Net zero, carbon negative – What’s the difference?


Do you know your way around the multitude of terms used to describe sustainable practices?

Ariel view of a vehicle driving along a forest-lined road.
Let’s clear up some sustainability terms. Image credit: Michael Olsen/Unsplash

There’s a lot of buzzwords going around at the moment related to sustainability, but what do they actually mean?

We’ve put together a list of the most important terms to know in mobility for you to use as a reference point moving forward. We also have a post on breaking through the green jargon in the tourism industry to help you make sustainable travel choices when travel resumes globally.

Net zero

Net zero emissions refers to establishing a balance between the man-made greenhouse gas emissions being produced, and those being taken out of the atmosphere.

In a practical sense, net zero emissions means continuing to produce emissions, as long as they’re offset by processes that reduce greenhouse gases by the same amount.

Carbon neutral

Carbon neutral is a term used to describe an entity – business, service, product etc. – where the carbon emissions created during operations are balanced through funding carbon-reduction projects somewhere else in the world. The term carbon neutral is often used interchangeably with net-zero.

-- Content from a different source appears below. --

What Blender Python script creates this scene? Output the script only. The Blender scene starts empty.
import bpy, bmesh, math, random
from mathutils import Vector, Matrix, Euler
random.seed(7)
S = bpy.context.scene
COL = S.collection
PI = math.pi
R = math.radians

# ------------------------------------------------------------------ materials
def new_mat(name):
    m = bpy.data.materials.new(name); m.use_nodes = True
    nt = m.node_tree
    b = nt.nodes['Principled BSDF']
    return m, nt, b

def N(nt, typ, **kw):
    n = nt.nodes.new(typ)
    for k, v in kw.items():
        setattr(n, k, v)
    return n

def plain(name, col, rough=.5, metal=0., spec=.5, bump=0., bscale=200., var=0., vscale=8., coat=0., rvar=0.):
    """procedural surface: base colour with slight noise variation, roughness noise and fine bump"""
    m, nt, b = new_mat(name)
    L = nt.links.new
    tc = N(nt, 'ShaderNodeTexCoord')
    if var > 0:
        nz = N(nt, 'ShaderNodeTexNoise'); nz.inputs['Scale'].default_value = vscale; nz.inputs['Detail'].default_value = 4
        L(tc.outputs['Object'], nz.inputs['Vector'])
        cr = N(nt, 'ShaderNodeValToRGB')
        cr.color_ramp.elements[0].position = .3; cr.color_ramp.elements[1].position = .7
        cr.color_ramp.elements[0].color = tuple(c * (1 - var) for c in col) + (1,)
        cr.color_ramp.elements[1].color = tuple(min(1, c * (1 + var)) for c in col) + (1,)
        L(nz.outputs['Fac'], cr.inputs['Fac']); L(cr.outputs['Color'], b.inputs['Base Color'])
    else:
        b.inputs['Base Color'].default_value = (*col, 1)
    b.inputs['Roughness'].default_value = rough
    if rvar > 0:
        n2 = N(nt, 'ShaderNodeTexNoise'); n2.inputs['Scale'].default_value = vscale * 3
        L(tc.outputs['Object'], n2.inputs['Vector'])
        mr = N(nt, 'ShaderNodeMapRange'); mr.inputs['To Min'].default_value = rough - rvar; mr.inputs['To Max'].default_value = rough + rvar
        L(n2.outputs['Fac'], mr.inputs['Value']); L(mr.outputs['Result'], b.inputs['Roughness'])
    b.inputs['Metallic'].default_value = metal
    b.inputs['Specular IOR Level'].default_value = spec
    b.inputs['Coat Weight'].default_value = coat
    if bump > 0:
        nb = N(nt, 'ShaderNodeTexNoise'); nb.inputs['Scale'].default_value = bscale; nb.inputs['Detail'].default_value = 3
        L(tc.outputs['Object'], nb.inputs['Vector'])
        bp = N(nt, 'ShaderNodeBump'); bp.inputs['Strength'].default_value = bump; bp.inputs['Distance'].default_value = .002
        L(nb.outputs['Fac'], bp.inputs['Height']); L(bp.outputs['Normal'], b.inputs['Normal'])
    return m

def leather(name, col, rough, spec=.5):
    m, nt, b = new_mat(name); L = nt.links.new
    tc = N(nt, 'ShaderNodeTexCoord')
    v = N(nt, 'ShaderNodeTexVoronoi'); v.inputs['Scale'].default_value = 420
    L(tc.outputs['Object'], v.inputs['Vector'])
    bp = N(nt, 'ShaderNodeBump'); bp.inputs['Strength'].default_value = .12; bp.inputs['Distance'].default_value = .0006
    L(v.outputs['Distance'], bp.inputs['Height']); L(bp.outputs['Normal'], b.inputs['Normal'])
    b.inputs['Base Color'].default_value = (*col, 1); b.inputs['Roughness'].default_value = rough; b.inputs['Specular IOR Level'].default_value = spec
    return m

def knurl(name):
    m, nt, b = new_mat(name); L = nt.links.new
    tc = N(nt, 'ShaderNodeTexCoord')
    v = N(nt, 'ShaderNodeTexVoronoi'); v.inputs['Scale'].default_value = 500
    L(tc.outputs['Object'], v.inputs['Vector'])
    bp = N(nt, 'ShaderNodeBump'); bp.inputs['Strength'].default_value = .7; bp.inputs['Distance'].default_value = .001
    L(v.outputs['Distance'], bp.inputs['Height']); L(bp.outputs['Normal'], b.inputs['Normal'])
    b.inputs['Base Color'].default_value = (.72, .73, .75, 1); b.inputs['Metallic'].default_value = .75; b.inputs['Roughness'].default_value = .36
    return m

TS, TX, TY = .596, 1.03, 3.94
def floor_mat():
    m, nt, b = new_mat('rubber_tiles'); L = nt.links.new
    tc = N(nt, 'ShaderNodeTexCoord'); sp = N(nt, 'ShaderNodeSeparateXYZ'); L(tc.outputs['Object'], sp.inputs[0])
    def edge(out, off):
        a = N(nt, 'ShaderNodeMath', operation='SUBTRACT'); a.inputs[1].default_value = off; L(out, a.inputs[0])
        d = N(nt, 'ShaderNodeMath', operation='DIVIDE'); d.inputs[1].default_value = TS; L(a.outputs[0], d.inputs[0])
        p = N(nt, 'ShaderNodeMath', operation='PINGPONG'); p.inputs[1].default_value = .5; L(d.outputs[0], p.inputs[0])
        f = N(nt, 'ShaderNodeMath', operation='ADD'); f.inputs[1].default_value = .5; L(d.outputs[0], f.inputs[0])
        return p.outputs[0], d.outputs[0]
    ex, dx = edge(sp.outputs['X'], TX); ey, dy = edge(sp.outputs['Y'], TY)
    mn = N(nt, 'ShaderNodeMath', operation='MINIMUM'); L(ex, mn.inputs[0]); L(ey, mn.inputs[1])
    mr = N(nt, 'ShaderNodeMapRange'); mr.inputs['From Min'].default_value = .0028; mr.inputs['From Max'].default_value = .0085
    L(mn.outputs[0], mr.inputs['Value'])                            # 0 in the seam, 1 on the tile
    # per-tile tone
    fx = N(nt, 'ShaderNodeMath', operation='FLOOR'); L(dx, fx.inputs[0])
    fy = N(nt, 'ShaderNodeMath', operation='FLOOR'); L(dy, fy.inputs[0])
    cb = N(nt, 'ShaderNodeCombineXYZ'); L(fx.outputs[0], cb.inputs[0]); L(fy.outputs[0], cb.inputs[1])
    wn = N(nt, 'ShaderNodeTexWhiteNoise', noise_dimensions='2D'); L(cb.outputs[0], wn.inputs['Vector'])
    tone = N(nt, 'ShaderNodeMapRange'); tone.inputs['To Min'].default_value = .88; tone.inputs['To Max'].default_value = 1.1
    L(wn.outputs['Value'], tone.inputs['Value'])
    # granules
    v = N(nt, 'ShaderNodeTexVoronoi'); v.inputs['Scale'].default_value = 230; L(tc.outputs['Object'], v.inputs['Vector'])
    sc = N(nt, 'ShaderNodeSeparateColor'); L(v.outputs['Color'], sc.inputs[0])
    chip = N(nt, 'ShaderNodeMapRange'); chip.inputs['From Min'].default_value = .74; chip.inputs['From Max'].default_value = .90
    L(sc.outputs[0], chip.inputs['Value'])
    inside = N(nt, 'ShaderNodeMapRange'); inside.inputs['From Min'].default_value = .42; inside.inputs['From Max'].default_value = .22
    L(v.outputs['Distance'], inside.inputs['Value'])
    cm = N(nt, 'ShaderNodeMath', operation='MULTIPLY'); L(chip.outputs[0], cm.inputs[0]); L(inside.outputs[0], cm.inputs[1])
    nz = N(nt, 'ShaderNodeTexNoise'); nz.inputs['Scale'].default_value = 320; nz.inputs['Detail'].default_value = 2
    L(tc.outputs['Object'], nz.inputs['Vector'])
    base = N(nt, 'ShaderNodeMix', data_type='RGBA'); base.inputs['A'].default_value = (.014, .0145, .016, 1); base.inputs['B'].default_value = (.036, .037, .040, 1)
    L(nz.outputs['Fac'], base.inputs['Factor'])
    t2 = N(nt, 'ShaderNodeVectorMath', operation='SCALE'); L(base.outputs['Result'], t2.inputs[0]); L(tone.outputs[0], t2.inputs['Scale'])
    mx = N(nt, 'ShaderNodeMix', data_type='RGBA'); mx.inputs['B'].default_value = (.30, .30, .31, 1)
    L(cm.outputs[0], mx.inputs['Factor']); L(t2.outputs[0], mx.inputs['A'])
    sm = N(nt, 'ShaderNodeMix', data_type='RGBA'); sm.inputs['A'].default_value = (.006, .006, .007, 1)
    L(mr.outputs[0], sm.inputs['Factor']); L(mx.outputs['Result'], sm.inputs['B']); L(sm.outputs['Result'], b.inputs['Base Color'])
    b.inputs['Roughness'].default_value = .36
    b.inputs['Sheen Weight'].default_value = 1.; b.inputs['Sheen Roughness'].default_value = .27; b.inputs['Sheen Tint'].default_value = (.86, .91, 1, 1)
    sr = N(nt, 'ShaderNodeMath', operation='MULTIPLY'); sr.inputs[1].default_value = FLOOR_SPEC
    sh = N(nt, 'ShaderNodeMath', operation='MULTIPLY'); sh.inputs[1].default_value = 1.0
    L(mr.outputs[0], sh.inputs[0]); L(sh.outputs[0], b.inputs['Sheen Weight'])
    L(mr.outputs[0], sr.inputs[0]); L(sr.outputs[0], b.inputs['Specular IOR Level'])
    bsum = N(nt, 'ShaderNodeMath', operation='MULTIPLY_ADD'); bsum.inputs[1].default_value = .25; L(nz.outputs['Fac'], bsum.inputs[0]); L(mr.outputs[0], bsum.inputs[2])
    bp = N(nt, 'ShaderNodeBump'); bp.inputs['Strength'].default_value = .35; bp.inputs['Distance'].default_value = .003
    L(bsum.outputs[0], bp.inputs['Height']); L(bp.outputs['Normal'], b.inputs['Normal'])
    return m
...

The climate-focused projects that receive funding are often called “offsets” because they’re used to offset the emissions from the companies that are funding them. You can find out more about our green initiatives here.

Blacklane is proudly a certified carbon neutral company. Image credit: Jon Flobrant/Upslash
Blacklane is proudly a certified carbon neutral company. Image credit: Jon Flobrant/Upslash

Carbon offsetting

Carbon offsetting is an effort to counteract the carbon dioxide pollution emitted on a business or individual level. Companies like Carbon Footprint Ltd attach a value to the amount of CO2 emitted by your travel, energy consumption, etc. and then invest that money into eco-friendly projects on your behalf.

We work with Carbon Footprint Ltd to offset all of our emissions, including all Blacklane rides and all company operations. Our investment focuses on renewable energy and funds a wind-power project in India.

While our current operations are already offset, we recently announced that we aim to offset our emissions dating back to our founding in 2011 by the end of this year.

A wind farm is an example of a carbon-offset company. Image credit: Tim Foster/Unsplash
A wind farm is an example of a carbon-offset company. Image credit: Tim Foster/Unsplash

Carbon negative

The term Carbon negative describes an entity’s reduction of their carbon emissions below that of neutrality.

An entity becomes carbon negative when their actions remove more carbon dioxide from the atmosphere than they emit.

This term means actively creating an environmental benefit by removing additional CO2 from the atmosphere. Companies considered carbon negative include private jet charter Victor and multinational brewery BrewDog.

All-electric vehicles (EVs)

All-electric vehicles (EVs), also called battery-electric vehicles, have an electric motor instead of an internal combustion engine.

EVs have a large traction battery pack to power the electric motor and are rechargeable. EVs don’t emit exhaust from a tailpipe and have no fuel elements. We’re dedicated to electrifying our global fleet and this year, we announced our investment in Havn, London’s all-electric chauffeur service.

Hybrid electric vehicle (HEV) 

A hybrid electric vehicle is powered by both an internal combustion engine as well as an electric motor(s) that use stored energy from batteries.

Plug-in hybrid electric vehicle (PHEV)

A PHEV is a hybrid electric vehicle that can be plugged into an external electric power source to recharge the battery.